One of the questions I am most frequently asked when teaching horticulture is how I choose which plants to use when designing a flower border. There are a myriad of ways to answer this question, but one way to help students is to explore the idea of Garden style. This is a fairly nebulous concept but with probably more concrete foundations than we might imagine. For example, if were to ask a group to suggest what sort of plants they might find in a quintessential English country garden, we would rapidly find some common suggestions. Likewise if we thought of a contemporary garden, a cottage garden, a coastal garden, an exotic garden etc.
These styles all have certain features and natural plant associations, and while not wishing in any way to suggest a template they do give a gardener a starting point in border design. I thought it might be quite fun to explore these ideas in a ‘Planting design 101’ series. This week we’ll start with the fundamentals of the iconic ‘English country garden’.
Having tried this on various long-suffering friends and family, I very quickly ended up with a list including the following plants: Roses, Lupins, Iris, Box, Geranium, Catmint, Hydrangea, delphiniums and phlox. If you have a long sunny border for example, you might start with some topiary balls or cones for evergreen structure – always use repeated plants in a long border, and if possible in odd numbers. In the past the topiary would almost always be box, but given the rapid onset of box blight, I would use yew or other alternatives. Then perhaps repeat your roses down the border, and infill with lupins, iris, paniculata hydrangeas, and knit the whole thing together with long-flowering catmint, or geraniums. All this within a relatively pastel range of colour with paths made out of old brick or natural stone and terracotta flared planters. Add in a pergola dripping with wisteria and/or rambling roses, underplanted with foxgloves and alliums and a lavender border surrounding the house and you are instantly aware of the very ‘English’ spirit of the place; the genius loci.

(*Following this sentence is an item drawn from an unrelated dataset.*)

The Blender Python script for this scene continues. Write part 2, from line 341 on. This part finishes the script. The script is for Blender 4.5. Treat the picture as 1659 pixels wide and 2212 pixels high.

This distilled essence of English gardening can be dressed up or down like a pair of blue jeans for day or night wear. For a more formal look use a tighter colour scheme, stiffer roses, perhaps even in standard lollipop form, keep the border edges straight and make uses of formal vistas and endpoints such as statuary or armillary spheres. If you want a more relaxed vibe, swap out some of the topiary for a small tree that will give structure even if deciduous, such as a Viburnum Kilimanjaro or an Amelanchier, allow the borders to curve sinuously and mix up the pot styles and shapes. Up the romance with floribunda roses, more frothy umbellifers (cow parsley style plants), such as pink Chaerophyllum hirsutum, or later flowering white Selinum wallichianum, or the very trendy Valeriana officinalis and let the tidiness slip with more self seeders allowed to roam free. We can subvert the styles with a bit of crossover into contemporary, with some grasses allowed to add sway to the stiffer roses, a brightening of the colour scheme with some pops of primary colours and perhaps some avant garde modern sculpture, but while you still have the basic ingredients it will remain a fundamentally English garden in style, rooted in the shades of past British horticultural influence, albeit with its top growth subject to a little hybridization.
While we are on the subject of roses, I thought it worth mentioning that David Austin have just launched a new rose for the Queen’s jubilee. A medium sized shrub rose with apple blossom-like blooms in a pinky white shade and a hint of apricot at the centre. With apparently a strong sweet scent it looks like it might be a worthy inclusion in the quintessential English garden! It is called, not unexpectedly, Elizabeth.